Fleischaker also believes, “it is extremely important for this Jewish community to be actively involved in the larger community. It is something we not only have to do to preserve ourselves but we have to do it to make larger community better place.”

A brief piece his son, Jeff Fleischaker, a lawyer in Allentown, PA, recently wrote speaks strongly to him about why we need a strong Jewish community, so he shared it.

“I was raised to be a proud Jewish man,” Fleischaker read. “I did not know or appreciate what that meant for a long time except that when I worked as a public defender in rural Kentucky I did not feel compelled to share my religious learnings with my clients.

“But I know now, as Jews, we are ever vigilant, something that is second nature where the history of persecution is long. It is not just about me or my fellow Jews. I am taught to be vigilant against persecution of any sort.

“Our faith and our history show us that persecution of one will no doubt lead to the persecution of all. So I was taught to stand up, be counted and be proud, don’t simply tolerate others. Respect them and appreciate them. Revere their rights as your own.

“Isn’t that what the progressive movement or in the old parlance, liberalism, or even older parlance, civil rights, is all about?

“So I stand. I stand because that is what I was taught and what I will teach my daughters today and next week.”

After sharing his son’s thoughts, Fleischaker added, “We are living in a time when not just anti-Semitism, but racism, intolerance are exploding all around us. It’s a part of the presidential campaign, one candidate in particular, and it is growing.

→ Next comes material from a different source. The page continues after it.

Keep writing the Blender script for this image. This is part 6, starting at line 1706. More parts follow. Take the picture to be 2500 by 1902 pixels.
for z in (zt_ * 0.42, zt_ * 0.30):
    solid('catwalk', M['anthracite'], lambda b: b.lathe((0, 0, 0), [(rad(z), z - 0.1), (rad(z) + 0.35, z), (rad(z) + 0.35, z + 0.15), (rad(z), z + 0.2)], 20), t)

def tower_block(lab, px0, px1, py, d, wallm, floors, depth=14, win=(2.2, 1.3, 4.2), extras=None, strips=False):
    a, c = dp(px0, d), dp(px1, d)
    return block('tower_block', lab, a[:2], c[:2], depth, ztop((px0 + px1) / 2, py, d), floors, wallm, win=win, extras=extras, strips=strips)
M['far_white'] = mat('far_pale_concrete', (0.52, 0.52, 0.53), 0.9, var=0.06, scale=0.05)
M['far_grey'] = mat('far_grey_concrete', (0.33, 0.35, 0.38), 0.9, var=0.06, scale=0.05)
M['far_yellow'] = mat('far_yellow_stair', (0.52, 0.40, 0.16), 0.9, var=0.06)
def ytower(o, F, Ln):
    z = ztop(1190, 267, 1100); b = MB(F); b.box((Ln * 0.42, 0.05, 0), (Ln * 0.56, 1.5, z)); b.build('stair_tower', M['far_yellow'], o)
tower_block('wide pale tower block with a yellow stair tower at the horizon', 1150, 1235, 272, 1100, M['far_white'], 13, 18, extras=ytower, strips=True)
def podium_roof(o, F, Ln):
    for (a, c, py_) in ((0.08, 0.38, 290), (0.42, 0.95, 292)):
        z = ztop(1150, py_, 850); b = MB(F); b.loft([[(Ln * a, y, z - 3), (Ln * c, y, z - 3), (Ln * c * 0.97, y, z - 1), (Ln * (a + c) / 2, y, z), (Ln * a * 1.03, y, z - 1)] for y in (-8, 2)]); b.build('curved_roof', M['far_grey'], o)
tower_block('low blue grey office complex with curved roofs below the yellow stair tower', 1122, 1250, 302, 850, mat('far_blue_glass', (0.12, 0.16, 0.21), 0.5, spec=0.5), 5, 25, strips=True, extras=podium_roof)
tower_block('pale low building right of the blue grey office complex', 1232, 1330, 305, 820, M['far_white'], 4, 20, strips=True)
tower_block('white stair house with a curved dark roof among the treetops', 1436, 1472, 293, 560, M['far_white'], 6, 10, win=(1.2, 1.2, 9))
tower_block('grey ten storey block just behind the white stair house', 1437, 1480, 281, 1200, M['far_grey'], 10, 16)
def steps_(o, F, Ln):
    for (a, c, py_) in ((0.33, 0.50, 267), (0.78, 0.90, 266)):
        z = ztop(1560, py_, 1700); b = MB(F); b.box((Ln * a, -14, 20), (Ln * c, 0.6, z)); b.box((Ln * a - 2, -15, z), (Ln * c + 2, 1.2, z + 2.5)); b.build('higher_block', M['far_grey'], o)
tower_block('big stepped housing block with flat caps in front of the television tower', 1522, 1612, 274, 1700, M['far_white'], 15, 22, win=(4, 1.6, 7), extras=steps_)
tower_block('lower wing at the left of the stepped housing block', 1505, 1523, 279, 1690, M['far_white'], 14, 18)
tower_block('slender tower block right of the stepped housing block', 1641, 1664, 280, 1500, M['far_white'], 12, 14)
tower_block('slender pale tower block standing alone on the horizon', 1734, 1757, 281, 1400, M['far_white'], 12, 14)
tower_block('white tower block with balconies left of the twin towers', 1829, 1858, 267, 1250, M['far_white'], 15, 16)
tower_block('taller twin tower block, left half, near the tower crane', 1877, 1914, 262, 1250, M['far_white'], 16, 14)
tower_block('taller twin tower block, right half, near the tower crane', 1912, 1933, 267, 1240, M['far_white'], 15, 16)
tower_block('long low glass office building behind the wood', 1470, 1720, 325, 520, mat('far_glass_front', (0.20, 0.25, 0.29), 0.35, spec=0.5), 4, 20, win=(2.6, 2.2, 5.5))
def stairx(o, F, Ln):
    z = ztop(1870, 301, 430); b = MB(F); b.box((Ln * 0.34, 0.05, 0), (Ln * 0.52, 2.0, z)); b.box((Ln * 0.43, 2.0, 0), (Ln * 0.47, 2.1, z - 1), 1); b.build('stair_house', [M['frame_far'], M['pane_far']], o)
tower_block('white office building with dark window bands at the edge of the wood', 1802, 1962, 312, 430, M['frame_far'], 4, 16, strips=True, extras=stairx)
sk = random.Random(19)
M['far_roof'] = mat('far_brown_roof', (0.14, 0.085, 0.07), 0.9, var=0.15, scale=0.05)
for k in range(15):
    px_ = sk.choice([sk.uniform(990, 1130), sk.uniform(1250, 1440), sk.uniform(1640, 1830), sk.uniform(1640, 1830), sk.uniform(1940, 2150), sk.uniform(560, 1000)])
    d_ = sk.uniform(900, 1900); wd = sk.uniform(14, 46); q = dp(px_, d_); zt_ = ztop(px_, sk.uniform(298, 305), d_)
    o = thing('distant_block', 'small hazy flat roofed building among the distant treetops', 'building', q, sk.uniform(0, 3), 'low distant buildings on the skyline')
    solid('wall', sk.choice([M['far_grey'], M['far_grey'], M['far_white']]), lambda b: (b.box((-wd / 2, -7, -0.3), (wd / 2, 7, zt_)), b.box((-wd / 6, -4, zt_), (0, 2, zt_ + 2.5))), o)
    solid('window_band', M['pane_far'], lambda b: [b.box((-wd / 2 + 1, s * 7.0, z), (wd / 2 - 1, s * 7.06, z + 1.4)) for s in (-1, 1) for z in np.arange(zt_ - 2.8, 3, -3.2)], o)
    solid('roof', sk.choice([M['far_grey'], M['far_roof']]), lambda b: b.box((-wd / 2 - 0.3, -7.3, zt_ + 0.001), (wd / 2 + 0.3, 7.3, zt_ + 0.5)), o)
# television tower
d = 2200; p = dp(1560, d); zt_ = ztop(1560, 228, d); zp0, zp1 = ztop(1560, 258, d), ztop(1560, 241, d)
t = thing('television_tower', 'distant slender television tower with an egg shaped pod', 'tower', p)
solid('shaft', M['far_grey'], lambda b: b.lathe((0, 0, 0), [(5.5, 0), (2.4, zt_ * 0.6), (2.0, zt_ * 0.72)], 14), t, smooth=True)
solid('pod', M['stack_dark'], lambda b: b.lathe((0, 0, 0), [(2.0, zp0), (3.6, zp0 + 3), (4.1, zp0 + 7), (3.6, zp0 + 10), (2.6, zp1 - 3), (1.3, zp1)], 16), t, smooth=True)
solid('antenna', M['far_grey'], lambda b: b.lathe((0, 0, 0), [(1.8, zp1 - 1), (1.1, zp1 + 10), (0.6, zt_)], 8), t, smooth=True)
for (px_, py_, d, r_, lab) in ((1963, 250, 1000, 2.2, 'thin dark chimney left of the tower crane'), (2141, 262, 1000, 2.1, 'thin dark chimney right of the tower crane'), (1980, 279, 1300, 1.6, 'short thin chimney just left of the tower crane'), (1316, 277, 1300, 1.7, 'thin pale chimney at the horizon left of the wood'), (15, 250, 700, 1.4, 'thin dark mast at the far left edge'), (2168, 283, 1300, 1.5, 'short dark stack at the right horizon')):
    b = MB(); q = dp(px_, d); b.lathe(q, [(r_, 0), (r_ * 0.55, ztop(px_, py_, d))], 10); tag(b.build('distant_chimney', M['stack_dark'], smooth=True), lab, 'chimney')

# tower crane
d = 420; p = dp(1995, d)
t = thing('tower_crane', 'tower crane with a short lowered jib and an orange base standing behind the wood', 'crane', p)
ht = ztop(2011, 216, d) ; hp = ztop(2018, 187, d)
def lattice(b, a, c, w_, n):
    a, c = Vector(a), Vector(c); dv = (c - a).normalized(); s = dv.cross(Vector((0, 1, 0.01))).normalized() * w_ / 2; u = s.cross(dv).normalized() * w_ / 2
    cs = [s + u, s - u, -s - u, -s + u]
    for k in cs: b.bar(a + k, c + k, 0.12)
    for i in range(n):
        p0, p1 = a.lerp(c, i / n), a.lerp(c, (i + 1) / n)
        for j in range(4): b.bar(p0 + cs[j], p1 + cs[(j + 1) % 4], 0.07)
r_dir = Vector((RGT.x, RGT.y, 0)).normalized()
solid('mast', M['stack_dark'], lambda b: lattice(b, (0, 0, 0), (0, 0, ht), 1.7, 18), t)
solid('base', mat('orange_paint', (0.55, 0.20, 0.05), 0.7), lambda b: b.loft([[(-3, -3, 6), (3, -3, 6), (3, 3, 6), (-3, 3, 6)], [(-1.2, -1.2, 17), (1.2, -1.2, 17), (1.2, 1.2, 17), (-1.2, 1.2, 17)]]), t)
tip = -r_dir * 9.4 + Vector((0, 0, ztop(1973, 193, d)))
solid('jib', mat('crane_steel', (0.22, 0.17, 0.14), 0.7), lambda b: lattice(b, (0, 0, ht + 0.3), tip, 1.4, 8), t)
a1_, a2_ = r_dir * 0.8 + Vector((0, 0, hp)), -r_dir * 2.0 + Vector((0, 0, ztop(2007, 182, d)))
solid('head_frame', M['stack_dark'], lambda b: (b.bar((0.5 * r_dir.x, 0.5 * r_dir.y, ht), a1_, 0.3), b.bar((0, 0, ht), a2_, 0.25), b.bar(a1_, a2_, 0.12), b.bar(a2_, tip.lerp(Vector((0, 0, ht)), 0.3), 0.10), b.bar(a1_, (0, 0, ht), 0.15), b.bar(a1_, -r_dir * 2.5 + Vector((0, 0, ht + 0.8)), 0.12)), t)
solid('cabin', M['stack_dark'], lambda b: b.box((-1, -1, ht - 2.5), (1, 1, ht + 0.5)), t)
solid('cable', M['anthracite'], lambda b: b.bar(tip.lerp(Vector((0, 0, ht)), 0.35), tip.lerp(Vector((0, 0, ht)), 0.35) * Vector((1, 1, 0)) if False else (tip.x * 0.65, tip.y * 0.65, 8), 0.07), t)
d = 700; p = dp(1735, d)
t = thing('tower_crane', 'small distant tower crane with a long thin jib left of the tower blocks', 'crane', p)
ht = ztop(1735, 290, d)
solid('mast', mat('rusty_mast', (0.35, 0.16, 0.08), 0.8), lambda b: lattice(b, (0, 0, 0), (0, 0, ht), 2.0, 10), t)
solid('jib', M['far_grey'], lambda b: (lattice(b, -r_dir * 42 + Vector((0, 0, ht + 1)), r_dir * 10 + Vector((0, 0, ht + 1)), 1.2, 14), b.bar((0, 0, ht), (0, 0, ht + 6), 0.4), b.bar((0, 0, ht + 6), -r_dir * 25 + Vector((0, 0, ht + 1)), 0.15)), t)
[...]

“It is something that we have to stand up against. Not just anti-Semitism – we have to stand up against any kind of intolerance, because that’s who we are. That’s how we make the world a better place [in which] to live. In order to do that, we need strong Jewish institutions; we need a strong Jewish Community of Louisville; we need a strong community relations effort.”

Fleischaker and Goldstein appealed to everyone present to stand up and help make this Campaign a success.

Guest Speakers

Becky Swansburg introduced the guest speakers, Jeff Berkowitz, who has a long history of working with leading Republicans and the Republican National Committee, and Jay Footlick, who has similar credentials with the Democrats. University of Louisville Political Science Professor Jasmine Farrier Frockt moderated their discussion.

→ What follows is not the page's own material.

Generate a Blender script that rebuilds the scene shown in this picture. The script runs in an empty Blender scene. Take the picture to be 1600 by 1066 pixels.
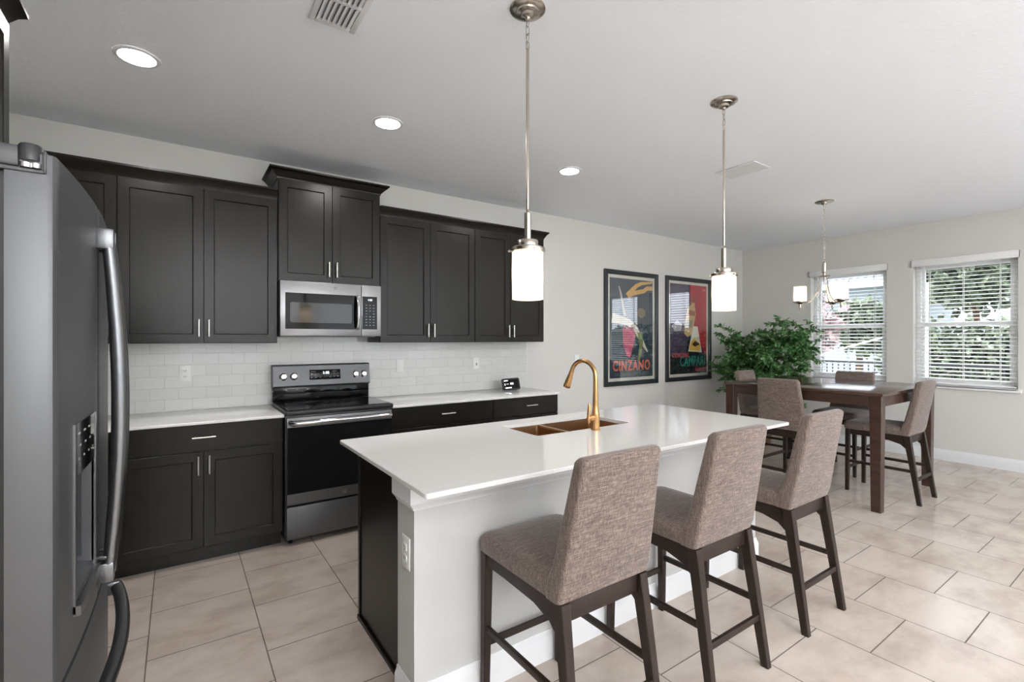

Farrier defined politics as “a nonviolent coordination of conflict for self-government.” Then she guided the speakers to talk about their lives and advocacy and the ways they contribute to the Jewish community, support for Israel as a bipartisan issue, other potentially unifying issues and ways to overcome the divisiveness of the election.

While Footlik said the leaders of the Democratic party and solidly pro-Israel, he expressed concern about a growing divide within the party and the increasing strength of the BDS (Boycott, Divest and Sanction) movement.

Berkowitz said that both parties were solidly pro-Israel. “I’m delighted that there is tremendous bipartisanship and I can only hope that that is a springboard for healing the country after one of the most divisive elections in our history.”

The two did not agree on other issues that might bring unity to the country under either Hillary Clinton or Donald Trump, but both felt that there are many people on both sides of the aisle who are willing to work together and build stronger communities.